Rappler reports examine DepEd, Coast Guard confidential, intel funds

CHEERS TO Rappler for its in-depth reports calling attention to the imbalanced allocation of confidential and intelligence funds (CIFs) among agencies. The accounts noted a glaring difference: the Department of Education’s (DepEd) confidential fund is PHP150 million, while the Philippine Coast Guard’s intelligence fund is only PHP10 million. The stories also cited experts’ criticism of CIFs in agencies not directly involved in security matters.

What’s the Story?

Jezreel Ines’ report on August 16 focused on the huge allocation of confidential funds to DepEd in its 2024 budget. Ines recalled in his report the DepEd statement in 2022, which highlighted “threats to the learning environment, safety, and security” to justify the agency’s need for confidential funds.

Ines also cited Vice President and concurrent DepEd Secretary Sara Duterte’s defense that “education is intertwined with national security,” but noting that Duterte refused to elaborate how the funds would be used, citing their “confidential” nature.

Meanwhile, Gemma Mendoza’s August 17 report looked at the increasing practice of allocating confidential funds to civilian agencies, pointing out that from 21 agencies in 2016, the number has risen to 28 in the proposed 2024 budget, DepEd included.
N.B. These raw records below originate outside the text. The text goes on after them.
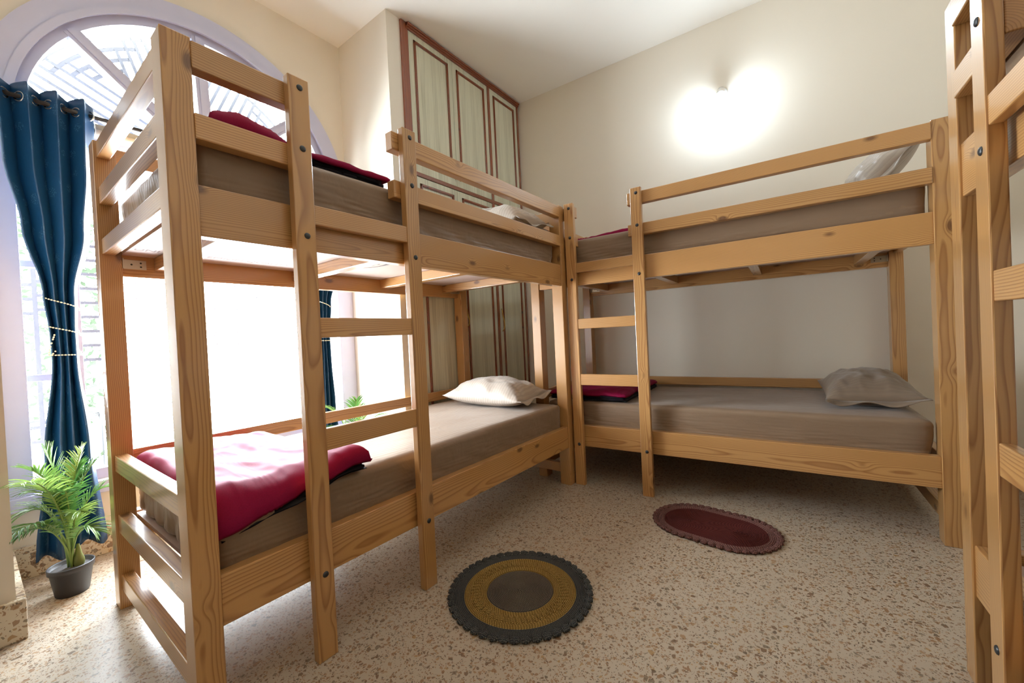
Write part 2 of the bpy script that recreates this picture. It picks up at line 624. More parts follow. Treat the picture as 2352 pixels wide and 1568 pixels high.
for x in (XW, XO):
    for ya, yb, yc in ((Y0 - .1, WC - HL, WC - WR), (Y1 + .12, WC + HL, WC + WR)):
        quad((x, ya, 0), (x, yb, 0), (x, yb, ZC), (x, ya, ZC))
        quad((x, ya, ZC), (x, yb, ZC), (x, yb, H), (x, ya, H))
        quad((x, yb, ZC), (x, yc, ZC), (x, yc, H), (x, yb, H))
    quad((x, WC - HL, 0), (x, WC + HL, 0), (x, WC + HL, ZS), (x, WC - HL, ZS))
    for p, q in zip(arc, arc[1:]):
        quad((x, p[0], p[1]), (x, q[0], q[1]), (x, q[0], H), (x, p[0], H))
loop = [(WC - HL, ZS), (WC - HL, ZC)] + arc + [(WC + HL, ZC), (WC + HL, ZS)]
for p, q in zip(loop, loop[1:] + loop[:1]):
    quad((XW, *p), (XW, *q), (XO, *q), (XO, *p))
bmesh.ops.remove_doubles(bm, verts=bm.verts, dist=1e-5)
bmesh.ops.recalc_face_normals(bm, faces=bm.faces)
struct(link('wall_left', bm, WALL))

struct(box('wall_left_far_column', (-1.9, Y1, 0), (XI, 1.565, H), WALL))
struct(box('wall_left_far', (-1.9, 1.565, 0), (-1.56, 3.3, H), WALL))
struct(box('wall_left_near', (-1.9, -2.8, 0), (XI, Y0, H), WALL))


def slanted(name, p, ang, lo, hi, mat, bevel=0.0):
    o = box(name, lo, hi, mat, None, bevel)
    m4 = Matrix.Translation((p[0], p[1], 0)) @ Matrix.Rotation(ang, 4, 'Z')
    o.matrix_world = m4 @ Matrix.Translation(o.location)
    return o


struct(slanted('wall_back', BACK, TB, (-0.9, 0, 0), (4.2, 0.12, H), WALL))
XR = 2.56
struct(slanted('wall_right', (XR, 0), math.radians(3.1), (0, -2.9, 0), (0.12, 3.4, H), WALL))
struct(box('wall_front', (-1.9, -2.75, 0), (3.0, -2.63, H), WALL))
# skirting
struct(box('baseboard_left', (XW, Y0, 0), (XW + 0.014, Y1, 0.14), SKIRT, None, 0.003))
struct(box('baseboard_column', (XW, Y1 - 0.014, 0), (XI, Y1, 0.14), SKIRT, None, 0.003))
bm = bmesh.new()
bm_box(bm, (XW + .014, Y0, 0), (XI, Y0 + 0.022, 0.138), 0.003)
bm_box(bm, (XI, -2.6, 0), (XI + 0.022, Y0 + 0.022, 0.138), 0.004)
struct(link('baseboard_near', bm, SKIRT))
struct(slanted('baseboard_back', BACK, TB, (0.02, -0.014, 0), (3.5, 0, 0.14), SKIRT, 0.003))
struct(slanted('baseboard_right', (XR, 0), math.radians(3.1), (-0.014, -2.6, 0), (0, 3.0, 0.14), SKIRT, 0.003))

# ---- window_1: frame, mullions, sashes, panes, grille
win = struct(thing('window_1', 'tall arched window with fan grille behind the left bunk', 'window', (0, 0, 0)))
bm = bmesh.new()
# face trim round the arch and down the sides
RO = 0.845


def arch_strip(bm, r0, r1, x0, x1, a0=0.0, a1=PI, n=48, zc=None, yc=None):
    zc = ZC if zc is None else zc
    yc = WC if yc is None else yc
    prev = None
    for i in range(n + 1):
        a = a0 + (a1 - a0) * i / n
        c, s = math.cos(a), math.sin(a)
        ring = [bm.verts.new((x, yc + r * c, zc + r * s)) for x, r in ((x0, r0), (x0, r1), (x1, r1), (x1, r0))]
        if prev:
            for k in range(4):
                j = (k + 1) % 4
                bm.faces.new((prev[k], prev[j], ring[j], ring[k]))
        else:
            bm.faces.new(ring)
        prev = ring
    bm.faces.new(prev)


arch_strip(bm, WR - 0.012, RO, XW + 0.018, XW)
arch_strip(bm, WR - 0.018, WR + 0.012, XW + 0.026, XW + 0.018)
for s in (-1, 1):
    a, b = (WC + WR - 0.012, Y1 - .001) if s > 0 else (Y0 + .001, WC - WR + 0.012)
    bm_box(bm, (XW, a, ZS - 0.02), (XW + 0.018, b, ZC), 0.002)
bm_box(bm, (XW, WC - RO + .02, ZS - 0.06), (XW + 0.03, WC + RO - .02, ZS), 0.004)
link('window_trim', bm, LILAC, win)
bm = bmesh.new()
XF = XW - 0.045
arch_strip(bm, WR - 0.05, WR, XF - 0.03, XF + 0.03)
for s in (-1, 1):
    a, b = sorted((WC + s * HL, WC + s * (HL - 0.045)))
    bm_box(bm, (XF - .03, a, ZS), (XF + .03, b, ZC))
bm_box(bm, (XF - .03, WC - HL, ZS), (XF + .03, WC + HL, ZS + 0.05))
bm_box(bm, (XF - .035, WC - HL, ZC - 0.05), (XF + .035, WC + HL, ZC + 0.03))
link('window_frame', bm, LILAC, win)


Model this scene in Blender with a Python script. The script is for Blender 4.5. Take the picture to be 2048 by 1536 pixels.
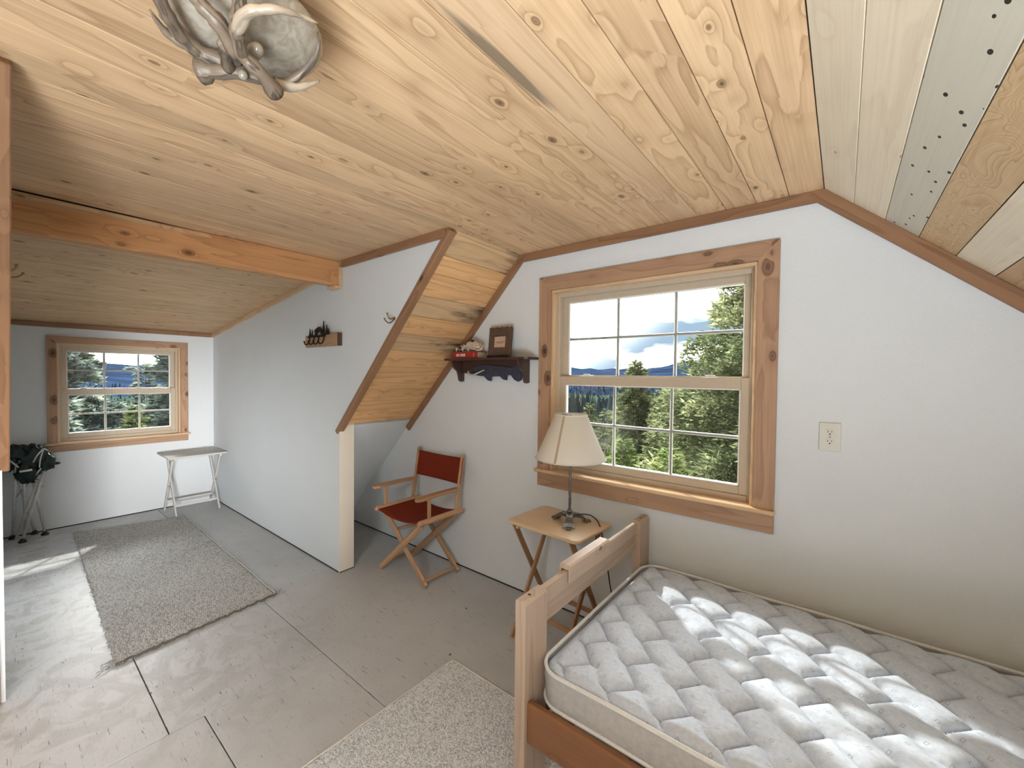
import bpy, bmesh, math, random
import numpy as np
from mathutils import Matrix, Vector

random.seed(7); rng = np.random.default_rng(7)
scene = bpy.context.scene
for o in list(bpy.data.objects): bpy.data.objects.remove(o)
COL = scene.collection

# ------------------------------------------------------------------ camera
yaw, pitch, roll = .675419, -.0222524, .0107447
fw = Vector((-math.sin(yaw)*math.cos(pitch), math.cos(yaw)*math.cos(pitch), math.sin(pitch)))
r0 = Vector((math.cos(yaw), math.sin(yaw), 0)); u0 = r0.cross(fw)
rt = r0*math.cos(roll)+u0*math.sin(roll); up = -r0*math.sin(roll)+u0*math.cos(roll)
cam = bpy.data.objects.new('camera', bpy.data.cameras.new('camera')); COL.objects.link(cam)
cam.data.sensor_width = 36; cam.data.lens = 827.14/2048*36
cam.data.clip_start = .02; cam.data.clip_end = 9000
M = Matrix((( rt.x, up.x, -fw.x, 0), (rt.y, up.y, -fw.y, 0), (rt.z, up.z, -fw.z, 1.45), (0, 0, 0, 1)))
cam.matrix_world = M
scene.camera = cam

# ------------------------------------------------------------------ colour management, cycles
vs = scene.view_settings
scene.display_settings.display_device = 'sRGB'
vs.view_transform = 'Standard'; vs.look = 'None'; vs.gamma = 1; vs.use_curve_mapping = False
vs.exposure = 0.64
cy = scene.cycles
cy.adaptive_threshold = .02; cy.max_bounces = 7; cy.diffuse_bounces = 4; cy.glossy_bounces = 3; cy.transmission_bounces = 4
cy.transparent_max_bounces = 12; cy.sample_clamp_indirect = 6; cy.caustics_reflective = False; cy.caustics_refractive = False
try: cy.use_denoising = True
except Exception: pass

# ------------------------------------------------------------------ sky, sun, large area lights
SUN = Vector((-1.0, .73, 1.0)).normalized()
world = bpy.data.worlds.new('sky'); scene.world = world; world.use_nodes = True
wn = world.node_tree; wn.nodes.clear()
def nd(t, typ, **k):
    n = t.nodes.new(typ)
    for a, b in k.items():
        if a == 'inp':
            for i, v in b.items(): n.inputs[i].default_value = v
        else: setattr(n, a, b)
    return n
out = nd(wn, 'ShaderNodeOutputWorld'); bg = nd(wn, 'ShaderNodeBackground')
tc = nd(wn, 'ShaderNodeTexCoord')
mp = nd(wn, 'ShaderNodeMapping', inp={'Scale': (1, 1, 3.4), 'Location': (.35, .2, 0)})
nz = nd(wn, 'ShaderNodeTexNoise', inp={'Scale': 2.1, 'Detail': 5.0, 'Roughness': .5})
cr = nd(wn, 'ShaderNodeValToRGB')
cr.color_ramp.elements[0].position = .43; cr.color_ramp.elements[0].color = (.040, .056, .074, 1)
cr.color_ramp.elements[1].position = .66; cr.color_ramp.elements[1].color = (1.0, 1.0, .99, 1)
dt = nd(wn, 'ShaderNodeVectorMath', operation='DOT_PRODUCT'); dt.inputs[1].default_value = SUN
ma = nd(wn, 'ShaderNodeMapRange', inp={'From Min': .68, 'From Max': 1.0, 'To Min': 0.0, 'To Max': 1.0})
pw = nd(wn, 'ShaderNodeMath', operation='POWER', inp={1: 2.2})
gl = nd(wn, 'ShaderNodeMixRGB', blend_type='ADD', inp={0: 1.0})
gc = nd(wn, 'ShaderNodeMixRGB', blend_type='MULTIPLY', inp={0: 1.0, 1: (7.0, 6.9, 6.7, 1)})
L = wn.links.new
L(tc.outputs['Generated'], mp.inputs[0]); L(mp.outputs[0], nz.inputs['Vector']); L(nz.outputs[0], cr.inputs[0])
L(tc.outputs['Generated'], dt.inputs[0]); L(dt.outputs['Value'], ma.inputs[0]); L(ma.outputs[0], pw.inputs[0])
L(pw.outputs[0], gc.inputs[2]); L(cr.outputs[0], gl.inputs[1]); L(gc.outputs[0], gl.inputs[2])
L(gl.outputs[0], bg.inputs[0]); L(bg.outputs[0], out.inputs[0]); bg.inputs[1].default_value = 7.5

sd = bpy.data.lights.new('sun', 'SUN'); sd.energy = 32; sd.angle = math.radians(1.2); sd.color = (1, .95, .87)
sun = bpy.data.objects.new('sun', sd); COL.objects.link(sun); sun.rotation_euler = SUN.to_track_quat('Z', 'Y').to_euler()

def area(name, loc, tgt, sx, sy, e, col=(1, 1, 1)):
    l = bpy.data.lights.new(name, 'AREA'); l.shape = 'RECTANGLE'; l.size = sx; l.size_y = sy; l.energy = e; l.color = col
    o = bpy.data.objects.new(name, l); COL.objects.link(o); o.location = loc
    o.rotation_euler = (Vector(tgt)-Vector(loc)).to_track_quat('-Z', 'Y').to_euler(); return o
rl = area('added_dormer_fill', (1.26, -.62, .85), (-4.6, 1.10, .86),   .9, .8, 11.5, (1, .98, .95)); rl.data.spread = math.radians(30)  # added fill beamed into the dormer, no known window behind it
area('added_floor_fill', (-.1, -1.3, 2.15), (-2.2, .5, 0), .8, .8, 12, (.88, .94, 1)).data.spread = math.radians(84)  # unseen lamp added to lift the floor, not a real skylight
area('added_ceiling_fill', (.62, -1.05, .2), (.02, .0, 2.2), 1.2, 1.7, 63, (.90, .955, 1)).data.spread = math.radians(112)  # upward fill added to brighten the ceiling, no sunlit patch beneath
for nm, loc, tg, sx, sy in (('gable_window_portal', (-.875, 2.33, 1.416), (-.875, 0, 1.416), 1.12, 1.12), ('dormer_window_portal', (-5.71, .794, 1.24), (0, .794, 1.24), .9, .9)):
    area(nm, loc, tg, sx, sy, 1).data.cycles.is_portal = True

# ------------------------------------------------------------------ node material helpers
def newmat(name):
    m = bpy.data.materials.new(name); m.use_nodes = True; t = m.node_tree; t.nodes.clear()
    o = nd(t, 'ShaderNodeOutputMaterial'); b = nd(t, 'ShaderNodeBsdfPrincipled'); t.links.new(b.outputs[0], o.inputs[0])
    return m, t, b
def plain(name, col, rough=.6, metal=0, noise=0, scale=30, bump=0, spec=.4):
    m, t, b = newmat(name); b.inputs['Roughness'].default_value = rough; b.inputs['Metallic'].default_value = metal
    b.inputs['Specular IOR Level'].default_value = spec
    tc = nd(t, 'ShaderNodeTexCoord'); n = nd(t, 'ShaderNodeTexNoise', inp={'Scale': scale, 'Detail': 3.0})
    t.links.new(tc.outputs['Object'], n.inputs[0])
    mr = nd(t, 'ShaderNodeMapRange', inp={'From Min': .3, 'From Max': .7, 'To Min': 1-noise, 'To Max': 1+noise})
    mx = nd(t, 'ShaderNodeMixRGB', blend_type='MULTIPLY', inp={0: 1.0, 1: (*col, 1)})
    t.links.new(n.outputs[0], mr.inputs[0]); t.links.new(mr.outputs[0], mx.inputs[2]); t.links.new(mx.outputs[0], b.inputs['Base Color'])
    if bump:
        bp = nd(t, 'ShaderNodeBump', inp={'Strength': bump, 'Distance': .01}); t.links.new(n.outputs[0], bp.inputs['Height'])
        t.links.new(bp.outputs[0], b.inputs['Normal'])
    return m
def mth(t, op, a, b=None, c=None):
    n = nd(t, 'ShaderNodeMath', operation=op)
    for i, v in enumerate((a, b, c)):
        if v is None: continue
        if isinstance(v, (int, float)): n.inputs[i].default_value = v
        else: t.links.new(v, n.inputs[i])
    return n.outputs[0]
def mix(t, f, a, b, mode='MIX'):
    n = nd(t, 'ShaderNodeMixRGB', blend_type=mode)
    for i, v in enumerate((f, a, b)):
        if isinstance(v, (int, float)): n.inputs[i].default_value = v
        elif isinstance(v, tuple): n.inputs[i].default_value = (*v, 1)
        else: t.links.new(v, n.inputs[i])
    return n.outputs[0]
def ramp(t, f, pts):
    n = nd(t, 'ShaderNodeValToRGB'); e = n.color_ramp.elements
    while len(e) < len(pts): e.new(.5)
    for i, (p, c) in enumerate(pts):
        e[i].position = p; e[i].color = (*c, 1) if isinstance(c, tuple) else (c, c, c, 1)
    t.links.new(f, n.inputs[0]); return n.outputs[0]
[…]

Mendoza’s report referred to official documents in making the important distinction between confidential and intelligence funds: the latter is used by the military, police and other uniformed personnel for national security purposes. Mendoza cited former Commission on Audit (COA) Chairperson Grace Pulido Tan who admitted in previous reports with Rappler that CIFs are not subject to the same rigorous auditing standards as other budgetary items, which require documentation and liquidation. Additionally, Mendoza said intelligence funds need to go through presidential scrutiny, while confidential funds only need to be approved by the concerned secretary.

What Rappler Got Right?

Questioning the wisdom of allocating huge amounts for DepEd’s CIF, Ines and Mendoza introduced more context with relevant information.

Ines noted that while the overall budget for DepEd has increased, its attached agencies on sports, childhood development, and culture and the arts faced budget cuts. These include the National Academy for Sports, Early Childhood Care and Development Council, and the National Museum of the Philippines.

Ines cited IBON Foundation executive director Sonny Africa’s challenge to Duterte to explain any legitimate need for CIFs in the education sector, as DepEd is not mandated to oversee national security.

Furthermore, Ines cited iLead executive director Zy-za Suzara who noted that the DepEd CIFs may normalize the practice for other civilian agencies. “Once it gets to the national expenditure program and then to the general appropriations act… that will be the pattern in the next administration(s),” Suzara said.

The report also cited the suggestion of the Alliance of Concerned Teachers to channel spending for quality education and address the country’s learning crisis, such as providing textbooks and laptops, subsidizing school uniforms, and building more classrooms.

Mendoza’s report picked up on Suzara’s concern, noting correctly that while civilian agencies like DepEd were receiving increased intelligent funds, those involved in territorial defense such as the Philippine Coast Guard (PCG) received only PHP10 million in intelligence funds. Mendoza cited the PCG’s admission that this has been the case for the past 15 years. 

Mendoza also pointed to the imbalance of allocations among uniformed forces. The Philippine Army requested PHP440 million in intelligence funds, even with their claim that insurgent forces are decreasing. In 2016, the Army’s intel funds were only PHP64 million, but it has steadily increased since. Mendoza stressed in the report that the red-tagging of activists and journalists was rampant in the first years of former President Rodrigo Duterte’s term, and investigations revealed that military personnel from the Army’s Civil Military Operations ran social media pages accusing civilians of being communists and terrorists.

Why Is this Important?

The CIFs are subject to less scrutiny and transparency than other budget items, making them prone to corruption, misuse, or abuse. Without the obligation for full disclosure, public officials are not held accountable, and COA’s review is limited in its capacity to examine expenses. Media will not be able to track disbursements, which makes it urgent for the press to cut the CIFs to the quick and expose these as misplaced appropriations, reporting on dubious CIFs that take away from other budget items that support services and benefits for the people.

Early efforts to check CIFs in the 2023 budget were not successful. These were approved for both Marcos and Duterte. But media must not let up on this obligation. In fact, news organizations must provide reports on this issue in concert, building up on findings of journalists in other news organizations. 

This consolidated approach is the only way the media can exercise the power they hold as an institution and a community. When powers are resistant to correction, the press must stand firm on its constitutional duty to be a watchdog of power, alerting other forces to do the same, including civil society, business, and faith communities.

Perhaps, then, the elected representatives in Congress can be convinced to discuss and deliberate on how best to make the budget what it should be – an instrument central to good governance. The budget is a tool that distributes national wealth so those in greater need are given more, not less.